A Day in San Gimigiano by Andrea Granahan

I was staying in a castle in Tuscany. The week’s lodging also included a tiny Fiat so I could explore all the backroads and ancient villages of Tuscany and Umbria. Pietro, the faithful security guard at the castle, saw me to my car inquiring where I was going that day. “San Gimignano,” I told him. “Molte bene, very good,” he smiled. It was a drizzly morning. None of the roads in Italy seemed to have names or numbers, but at every intersection there would be a signpost with lists of all the towns any direction might lead one to. Trying to read all the Italian names and find the one I wanted so I’d know how to turn sometimes led to honking and angry shouts if there was anyone behind me. Italians, polite everywhere else, make up for it by being very rude behind the wheel. Even a moment’s hesitation riled them, so I’d turn in any direction. I spent a lot of time being happily lost.

Today on a narrow back road we were all slowed down by an APE – a three-wheeled motorbike cart. No one was honking this time. Even the most rushed Italian accepted the presence of APEs. They are the only way to get goods up the narrow ancient streets of the walled cities and towns. On the highways, the APE drivers always pull over when they can, but there is seldom a place to do that along the narrow Tuscan roads.

Eventually I crept my way to San Gimignano. I could see it in the distance. It looked like the New York City skyline rising out of the vineyards. San Gimignano dates back to Etruscan days. Tuscany wasn’t always as peaceful as it is now. During Medieval times the people built the city walls and 72 soaring towers for defense. Fourteen of these still remain. In its day, it must have been very threatening because it is still impressive today. I parked in the lot outside the walls and walked into the dramatic little city. The drizzle had lightened somewhat, so I roamed the cobble-stoned, hilly lanes.

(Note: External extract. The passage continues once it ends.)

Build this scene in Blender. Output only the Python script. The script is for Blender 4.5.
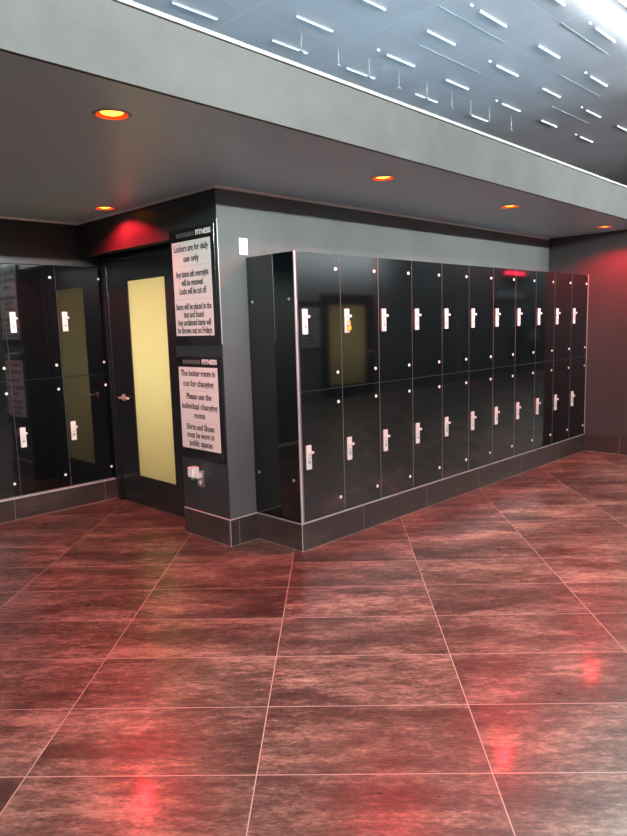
import bpy, bmesh, math, random
from mathutils import Vector, Matrix
random.seed(7)
S = bpy.context.scene
COL = S.collection
for o in list(bpy.data.objects): bpy.data.objects.remove(o)

# ------------------------------------------------------------------ camera
def make_camera():
    yaw, pitch, roll = [math.radians(a) for a in (44.879, 7.818, -1.65)]
    F = Vector((math.cos(yaw)*math.cos(pitch), math.sin(yaw)*math.cos(pitch), -math.sin(pitch)))
    R = Vector((math.sin(yaw), -math.cos(yaw), 0)); U = R.cross(F)
    R2 = R*math.cos(roll)+U*math.sin(roll); U2 = U*math.cos(roll)-R*math.sin(roll)
    cd = bpy.data.cameras.new('camera'); co = bpy.data.objects.new('camera', cd); COL.objects.link(co)
    M = Matrix((R2, U2, -F)).transposed().to_4x4(); M.translation = Vector((0, 0, 1.5))
    co.matrix_world = M
    cd.sensor_fit = 'HORIZONTAL'; cd.sensor_width = 36; cd.lens = 666.6/627*36
    cd.clip_start = .05; cd.clip_end = 100
    S.camera = co
make_camera()
w = bpy.data.worlds.new('world'); S.world = w; w.use_nodes = True
w.node_tree.nodes['Background'].inputs[0].default_value = (.5, .6, .7, 1)
w.node_tree.nodes['Background'].inputs[1].default_value = .05
S.view_settings.view_transform = 'Standard'; S.view_settings.look = 'None'
S.view_settings.gamma = 1; S.view_settings.use_curve_mapping = False
S.view_settings.exposure = 0.0
TUBE = 48.0      # hall tube radiance
DOWN = 132.0      # red downlight watts
BACKW = 60.0  # watts of the rear wash added for the opposite wall
COVE = 52.0      # radiance of the tubes added to brighten the opposite wall
DASH = 2.0

DOOR = 18.0
WASHL = 85.0  # watts of the lamp added to light the notices
WASH = 66.0      # pendant wash watts
UP = 110.0       # watts of the uplight added for the ceiling
def area(name, loc, rot, sx, sy, watts, col, spread=180):
    l = bpy.data.lights.new(name, 'AREA'); l.shape = 'RECTANGLE'; l.size = sx; l.size_y = sy; l.energy = watts; l.color = col
    l.spread = math.radians(spread)
    o = bpy.data.objects.new(name, l); COL.objects.link(o); o.location = loc; o.rotation_euler = [math.radians(a) for a in rot]; return o
PEND = [(-2.0, -2.5), (2.0, -2.5), (6.0, -2.5), (10.0, -2.5)]
for px, py in PEND:      # linear pendants of the hall, behind the camera: a wash towards the lockers, plus an added rear wash and uplight
    area('pendant_or_fill_wash', (px, py+.05, 2.90), (90, 0, 0), 3.4, .05, WASH, (.96, 1, .98), 44)
    area('pendant_or_fill_wash', (px, py-.05, 2.90), (-90, 0, 0), 3.4, .05, BACKW, (.93, 1, 1), 125)  # rear wash added to brighten the wall mirrored in the lockers
    area('added_uplight', (px, py, 2.96), (180, 0, 0), 3.4, .08, UP, (.88, .96, 1), 170)  # upward light added to brighten the hall ceiling
area('pendant_or_fill_wash', (-5.15, -1.0, 2.90), (90, 0, -58), 3.4, .05, WASHL, (.95, 1, .98), 60)  # unseen lamp added at the far left to brighten the notices
# measured layout (metres)
X0, X1, Y1, Y2, XP, XD, Y3 = 2.990, 7.503, 3.113, 3.582, 2.754, 2.942, 5.478
ZC, ZF, ZB, ZT, ZB3, ZT3 = 2.422, 2.717, .188, 1.977, .176, 2.06
HC = 4.0; HY = -3.2
def yfas(x): return 2.303+.021*x/5*5*1.0
TILE = math.radians(43.076); TW, TD, TU, TV = .794, .409, -1.881, 2.066

# ------------------------------------------------------------------ materials
def mat(name, col=(.5,.5,.5), rough=.5, metal=0, spec=.5, emit=None, es=0, coat=0):
    m = bpy.data.materials.new(name); m.use_nodes = True
    b = m.node_tree.nodes['Principled BSDF']
    b.inputs['Base Color'].default_value = (*col, 1); b.inputs['Roughness'].default_value = rough
    b.inputs['Metallic'].default_value = metal; b.inputs['Specular IOR Level'].default_value = spec
    if emit: b.inputs['Emission Color'].default_value = (*emit, 1); b.inputs['Emission Strength'].default_value = es
    if coat: b.inputs['Coat Weight'].default_value = coat; b.inputs['Coat Roughness'].default_value = .03
    return m
class N:
    def __init__(s, m): s.t = m.node_tree; s.b = s.t.nodes['Principled BSDF']
    def n(s, ty, **k):
        o = s.t.nodes.new(ty)
        for a, v in k.items(): setattr(o, a, v)
        return o
    def l(s, a, b): s.t.links.new(a, b)
    def math(s, op, a, b=None, c=None):
        o = s.n('ShaderNodeMath', operation=op)
        for i, v in enumerate((a, b, c)):
            if v is None: continue
            if isinstance(v, (int, float)): o.inputs[i].default_value = v
            else: s.l(v, o.inputs[i])
        return o.outputs[0]
    def noise(s, vec, scale, detail=6, rough=.6):
        o = s.n('ShaderNodeTexNoise'); o.inputs['Scale'].default_value = scale
        o.inputs['Detail'].default_value = detail; o.inputs['Roughness'].default_value = rough
        s.l(vec, o.inputs['Vector']); return o.outputs['Fac']
    def ramp(s, fac, stops):
        o = s.n('ShaderNodeValToRGB'); e = o.color_ramp.elements
        while len(e) < len(stops): e.new(.5)
        for i, (p, c) in enumerate(stops): e[i].position = p; e[i].color = (*c, 1)
        s.l(fac, o.inputs[0]); return o.outputs[0]
    def mix(s, fac, a, b, blend='MIX'):
        o = s.n('ShaderNodeMix', data_type='RGBA', blend_type=blend)
        for i, v in ((0, fac), (6, a), (7, b)):
            if isinstance(v, (int, float)): o.inputs[i].default_value = v
            elif isinstance(v, tuple): o.inputs[i].default_value = (*v, 1)
            else: s.l(v, o.inputs[i])
        return o.outputs[2]
    def bump(s, h, st, dist=.01):
        o = s.n('ShaderNodeBump'); o.inputs['Strength'].default_value = st; o.inputs['Distance'].default_value = dist
        s.l(h, o.inputs['Height']); s.l(o.outputs[0], s.b.inputs['Normal'])

def stone_colour(N_, vec):
    n1 = N_.noise(vec, 1.1, 9, .66); n2 = N_.noise(vec, 8, 10, .85)
    f = N_.math('ADD', N_.math('MULTIPLY', n1, .5), N_.math('MULTIPLY', n2, .5))
    n3 = N_.noise(vec, 26, 6, .8)
    return N_.math('ADD', N_.math('MULTIPLY', f, .8), N_.math('MULTIPLY', n3, .2))
def tile_floor():
    m = mat('floor_tile'); q = N(m)
    g = q.n('ShaderNodeNewGeometry'); sp = q.n('ShaderNodeSeparateXYZ'); q.l(g.outputs['Position'], sp.inputs[0])
    x, y = sp.outputs[0], sp.outputs[1]; c, s_ = math.cos(TILE), math.sin(TILE)
    v = q.math('ADD', q.math('MULTIPLY', x, c), q.math('MULTIPLY', y, s_))
    u = q.math('SUBTRACT', q.math('MULTIPLY', x, s_), q.math('MULTIPLY', y, c))
    un = q.math('DIVIDE', q.math('SUBTRACT', u, TU), TW); vn = q.math('DIVIDE', q.math('SUBTRACT', v, TV), TD)
    def edge(t, size):
        f = q.math('FRACT', t); return q.math('MULTIPLY', q.math('MINIMUM', f, q.math('SUBTRACT', 1, f)), size)
    e = q.math('MINIMUM', edge(un, TW), edge(vn, TD))
    grout = q.math('LESS_THAN', e, .0019)
    cb = q.n('ShaderNodeCombineXYZ'); q.l(q.math('FLOOR', un), cb.inputs[0]); q.l(q.math('FLOOR', vn), cb.inputs[1])
    wn = q.n('ShaderNodeTexWhiteNoise', noise_dimensions='3D'); q.l(cb.outputs[0], wn.inputs['Vector'])
    off = q.n('ShaderNodeVectorMath', operation='SCALE'); q.l(wn.outputs['Color'], off.inputs[0]); off.inputs['Scale'].default_value = 30
    pc = q.n('ShaderNodeCombineXYZ'); q.l(q.math('MULTIPLY', u, 1.5), pc.inputs[0]); q.l(q.math('MULTIPLY', v, 4.6), pc.inputs[1])
    ad = q.n('ShaderNodeVectorMath', operation='ADD'); q.l(pc.outputs[0], ad.inputs[0]); q.l(off.outputs[0], ad.inputs[1])
    f = stone_colour(q, ad.outputs[0])
    colr = q.ramp(f, [(.41, (.030,.022,.017)), (.47, (.072,.051,.039)), (.52, (.16,.112,.086)), (.59, (.42,.295,.228))])
    tint = q.math('MULTIPLY_ADD', wn.outputs['Value'], .22, .89)
    tc = q.n('ShaderNodeCombineXYZ'); [q.l(tint, tc.inputs[i]) for i in range(3)]
    colr = q.mix(1.0, colr, tc.outputs[0], 'MULTIPLY')
    q.l(q.mix(grout, colr, (.52,.43,.37)), q.b.inputs['Base Color'])
    mr = q.n('ShaderNodeMapRange'); q.l(f, mr.inputs[0]); mr.inputs[1].default_value = .42; mr.inputs[2].default_value = .62; mr.inputs[3].default_value = .0; mr.inputs[4].default_value = .22
    q.l(q.math('MULTIPLY', mr.outputs[0], q.math('SUBTRACT', 1, grout)), q.b.inputs['Metallic'])
    fine = q.noise(ad.outputs[0], 9, 6, .7)
    r = q.math('MAXIMUM', q.math('MULTIPLY_ADD', fine, .40, .14), .2)
    q.l(q.math('MAXIMUM', r, q.math('MULTIPLY', grout, .7)), q.b.inputs['Roughness'])
    q.b.inputs['Specular IOR Level'].default_value = .5
    q.bump(q.math('SUBTRACT', q.math('MULTIPLY', fine, .35), q.math('MULTIPLY', grout, 1)), .10, .004)
    q.b.inputs['Coat Weight'].default_value = .13; q.b.inputs['Coat Roughness'].default_value = .10
    return m
def plinth_tile(x_joint0, pitch, axis):
    m = mat('plinth_tile'); q = N(m)
    g = q.n('ShaderNodeNewGeometry'); sp = q.n('ShaderNodeSeparateXYZ'); q.l(g.outputs['Position'], sp.inputs[0])
    t = q.math('DIVIDE', q.math('SUBTRACT', sp.outputs[axis], x_joint0), pitch)
    f = q.math('FRACT', t); e = q.math('MULTIPLY', q.math('MINIMUM', f, q.math('SUBTRACT', 1, f)), pitch)
    zg = q.math('LESS_THAN', sp.outputs[2], .004)
    grout = q.math('MAXIMUM', q.math('LESS_THAN', e, .0019), zg)
    mp = q.n('ShaderNodeMapping'); mp.inputs['Scale'].default_value = (1.6, 1.6, 4); q.l(g.outputs['Position'], mp.inputs[0])
    f2 = stone_colour(q, mp.outputs[0])
    colr = q.ramp(f2, [(.34, (.022,.018,.016)), (.5, (.042,.034,.030)), (.66, (.10,.083,.074))])
    q.l(q.mix(grout, colr, (.3,.25,.22)), q.b.inputs['Base Color'])
    q.b.inputs['Roughness'].default_value = .38
    q.bump(q.noise(g.outputs['Position'], 30), .1, .003)
    return m
def plaster(name, c1, c2, rough=.55, spec=.5, scale=2.0, bump=.12):
    m = mat(name, c1, rough, spec=spec); q = N(m)
    g = q.n('ShaderNodeNewGeometry')
    f = q.noise(g.outputs['Position'], scale, 7, .65)
    q.l(q.ramp(f, [(.38, c1), (.62, c2)]), q.b.inputs['Base Color'])
    q.bump(q.noise(g.outputs['Position'], 60, 4), bump, .002)
    return m
M_FLOOR = tile_floor()
M_PLX = plinth_tile(3.62, .80, 0); M_PLY = plinth_tile(3.585, .80, 1); M_PLR = plinth_tile(2.72, .80, 1)
M_WALL = plaster('dark_green_grey_paint', (.024,.030,.032), (.032,.039,.041), .36, .5)
M_WALLB = plaster('grey_paint', (.088,.098,.097), (.107,.116,.114), .45, .5)
M_WALLR = plaster('brown_grey_paint', (.055,.050,.050), (.065,.058,.058), .5, .4)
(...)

I found one shop that sold nothing but game meat. There was a special on boar and pheasant that day.
I came to the Duomo, cathedral, of the town. By this time I was worn out by elaborate Renaissance art. But this duomo was different – it was a simple squarish brick Medieval building. No stained glass windows, no statuary, just elegant lines from a simpler time. I had read the frescoes were worth seeing, so I bought a ticket to enter it.

Because of the frescoes, the building is monitored for humidity so that all the heavy breathing modern humans won’t ruin the work of their ancestors. Because of the damp day, the humidity was higher than usual, and so the line of visitors was moving very slowly. I sat on a bench out of the rain in the courtyard while I awaited my turn.

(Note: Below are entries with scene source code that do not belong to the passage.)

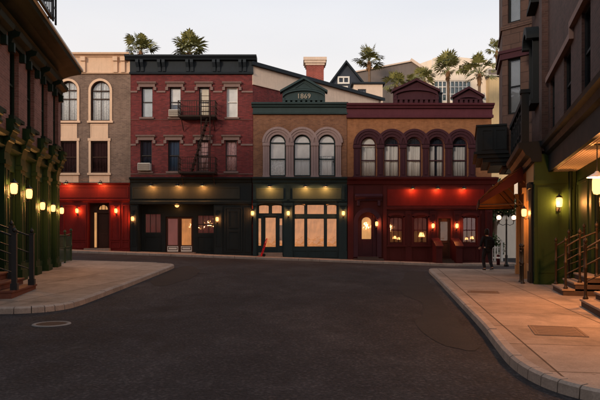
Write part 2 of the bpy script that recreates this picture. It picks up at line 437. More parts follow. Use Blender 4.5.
def wall_holes(mb, x0, x1, z0, z1, y0, y1, holes):
    """solid wall with real openings; a hole is (x0, x1, z0, z1[, arch rise])"""
    holes = [tuple(h) + (0,)*(5-len(h)) for h in holes]
    zs = sorted({z0, z1} | {max(z0, min(z1, z)) for h in holes for z in h[2:4]})
    for a, b in zip(zs, zs[1:]):
        if b - a < 1e-5: continue
        mid = (a+b)/2
        cuts = sorted((max(x0, h[0]), min(x1, h[1])) for h in holes if h[2] < mid < h[3])
        x = x0
        for p, q in cuts:
            if p - x > 1e-5: mb.box(x, p, y0, y1, a, b)
            x = max(x, q)
        if x1 - x > 1e-5: mb.box(x, x1, y0, y1, a, b)
    for h in holes:
        if h[4]:
            pts = arc(h[0], h[1], h[3]-h[4], h[4], 16)
            mb.prism([(h[0], h[3])] + pts[:9], y0, y1)
            mb.prism(pts[8:] + [(h[1], h[3])], y0, y1)
def curtain_sheet(x0, x1, z0, z1, y, amp=.025, waves=9):
    waves *= rnd.uniform(.6, 1.25); amp *= rnd.uniform(.7, 1.5); ph = rnd.uniform(0, 6)
    mb = MB(); n = max(8, int(waves*6)); v = []
    for i in range(n+1):
        x = x0 + (x1-x0)*i/n; yy = y + amp*math.sin(waves*2*PI*i/n+ph) + amp*.6*math.sin(waves*2.9*i/n+ph*2)
        v += [(x, yy, z0), (x, yy, z1), (x, yy+.012, z0), (x, yy+.012, z1)]
    f = []
    for i in range(n):
        a, b = i*4, i*4+4
        f += [(a, b, b+1, a+1), (a+2, a+3, b+3, b+2), (a, a+2, b+2, b), (a+1, b+1, b+3, a+3)]
    f += [(0, 1, 3, 2), (n*4, n*4+2, n*4+3, n*4+1)]
    return mb.add(v, f, True)
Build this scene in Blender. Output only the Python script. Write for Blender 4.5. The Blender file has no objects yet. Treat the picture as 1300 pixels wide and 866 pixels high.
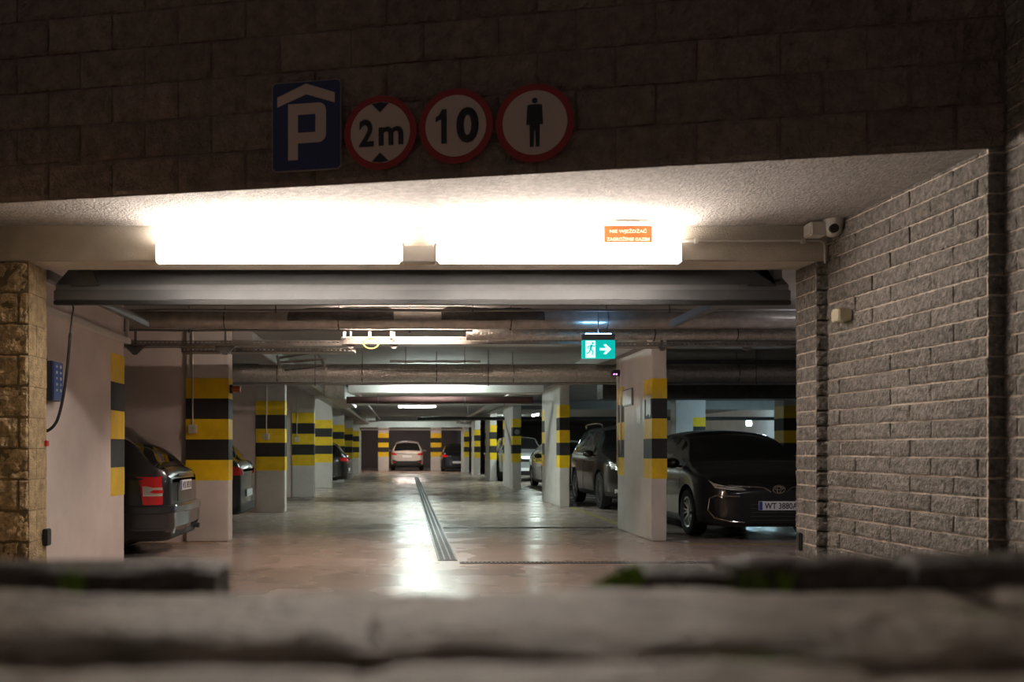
import bpy, bmesh, math, random
from mathutils import Vector, Matrix, noise
from mathutils.bvhtree import BVHTree
random.seed(7)
PI = math.pi
SC = bpy.context.scene
COL = SC.collection
F = 1200.0; VX = 515.0; HY = 571.0; CH = 1.17      # focal px, vanishing point, horizon, eye height

def P(x, y, Z):
    return Vector(((x - VX) / F * Z, Z, CH + (HY - y) / F * Z))

# ------------------------------------------------------------------ materials
def mat(name, col, rough=0.6, metal=0.0, var=0.0, vscale=4.0, bump=0.0, bscale=40.0, coat=0.0, emit=0.0,
        ecol=None, col2=None, island=0.0, rvar=0.0, alpha=1.0, trans=0.0, spec=0.5, stretch=None):
    m = bpy.data.materials.new(name); m.use_nodes = True
    nt = m.node_tree; b = nt.nodes['Principled BSDF']; N = nt.nodes.new; Lk = nt.links.new
    b.inputs['Base Color'].default_value = (*col, 1); b.inputs['Roughness'].default_value = rough
    b.inputs['Metallic'].default_value = metal; b.inputs['Coat Weight'].default_value = coat
    b.inputs['Coat Roughness'].default_value = 0.05
    b.inputs['Transmission Weight'].default_value = trans
    b.inputs['Specular IOR Level'].default_value = spec
    if emit:
        b.inputs['Emission Color'].default_value = (*(ecol or col), 1)
        b.inputs['Emission Strength'].default_value = emit
    tc = N('ShaderNodeTexCoord'); src = tc.outputs['Object']
    if stretch:
        mp = N('ShaderNodeMapping'); mp.inputs['Scale'].default_value = stretch
        Lk(src, mp.inputs[0]); src = mp.outputs[0]
    if var or col2:
        n = N('ShaderNodeTexNoise'); n.inputs['Scale'].default_value = vscale; n.inputs['Detail'].default_value = 8
        n.inputs['Roughness'].default_value = 0.62
        Lk(src, n.inputs['Vector'])
        r = N('ShaderNodeValToRGB')
        c2 = col2 or tuple(max(0, c * (1 - var)) for c in col)
        c1 = col if col2 else tuple(min(1, c * (1 + var)) for c in col)
        r.color_ramp.elements[0].position = 0.32; r.color_ramp.elements[1].position = 0.68
        r.color_ramp.elements[0].color = (*c2, 1); r.color_ramp.elements[1].color = (*c1, 1)
        Lk(n.outputs['Fac'], r.inputs['Fac'])
        out = r.outputs['Color']
        if island:
            g = N('ShaderNodeNewGeometry'); mr = N('ShaderNodeMapRange')
            mr.inputs['To Min'].default_value = 1 - island; mr.inputs['To Max'].default_value = 1 + island
            Lk(g.outputs['Random Per Island'], mr.inputs['Value'])
            mx = N('ShaderNodeVectorMath'); mx.operation = 'SCALE'
            Lk(out, mx.inputs[0]); Lk(mr.outputs[0], mx.inputs['Scale']); out = mx.outputs[0]
        Lk(out, b.inputs['Base Color'])
        if rvar:
            n3 = N('ShaderNodeTexNoise'); n3.inputs['Scale'].default_value = vscale * 1.7; n3.inputs['Detail'].default_value = 2
            Lk(src, n3.inputs['Vector'])
            mr2 = N('ShaderNodeMapRange'); mr2.inputs['From Min'].default_value = .2; mr2.inputs['From Max'].default_value = .8
            mr2.inputs['To Min'].default_value = max(.03, rough - rvar); mr2.inputs['To Max'].default_value = rough + rvar
            Lk(n3.outputs['Fac'], mr2.inputs['Value']); Lk(mr2.outputs[0], b.inputs['Roughness'])
    if bump:
        n2 = N('ShaderNodeTexNoise'); n2.inputs['Scale'].default_value = bscale; n2.inputs['Detail'].default_value = 6 if bscale > 3 else 3
        Lk(src, n2.inputs['Vector'])
        bp = N('ShaderNodeBump'); bp.inputs['Strength'].default_value = bump; bp.inputs['Distance'].default_value = 0.02
        Lk(n2.outputs['Fac'], bp.inputs['Height']); Lk(bp.outputs['Normal'], b.inputs['Normal'])
    return m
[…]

On a bench across the courtyard a harpist had taken refuge with his instrument. He began playing Bach’s Jesu Joy of Man’s Desiring. The liquid notes of the beautiful melody filled the courtyard. Everyone stopped chattering and just listened, rapt. The guard beckoned to me just as the harpist plucked his last notes. I felt sublimely happy. As I stepped through the doorway into the building I had a totally different sort of aesthetic experience. I felt like I had fallen into the Sunday funnies. The walls simply exploded with color.

The frescos were intended to teach the illiterate worshippers their Bible stories. They were executed in pure, bright pigments and arranged in panels from floor to ceiling just like comic strips. The art was the simple, non-perspective drawing of early Medieval times. Three walls depicted scenes from the Old Testament and the fourth wall showed the story of Christ. No photos were allowed. The San Gimignanians are determined to preserve their brilliant treasure and flashes might fade it.

No one rushed me and I could wander at will, taking it all in. I was aware of the others outside who were waiting for their chance. Even so, I must have lost track of time. When I went out at last I found the rain had stopped and the sun was rapidly drying everything.
I had planned to find a café for lunch, but discovered a quiet, lovely garden on a hilltop behind the duomo. I bought picnic makings and sat up there admiring the beautiful towers. I spent most of the afternoon roaming streets.

I finally set out for the castle where I liked to enjoy a glass of proseca on the marble terrace that offered a spectacular sunset view. As I drove up, Pietro greeted me and asked about my day. “Bene?” I smiled at him my head still full of harps and cartoons, “Si, molte, molte bene, Pietro.”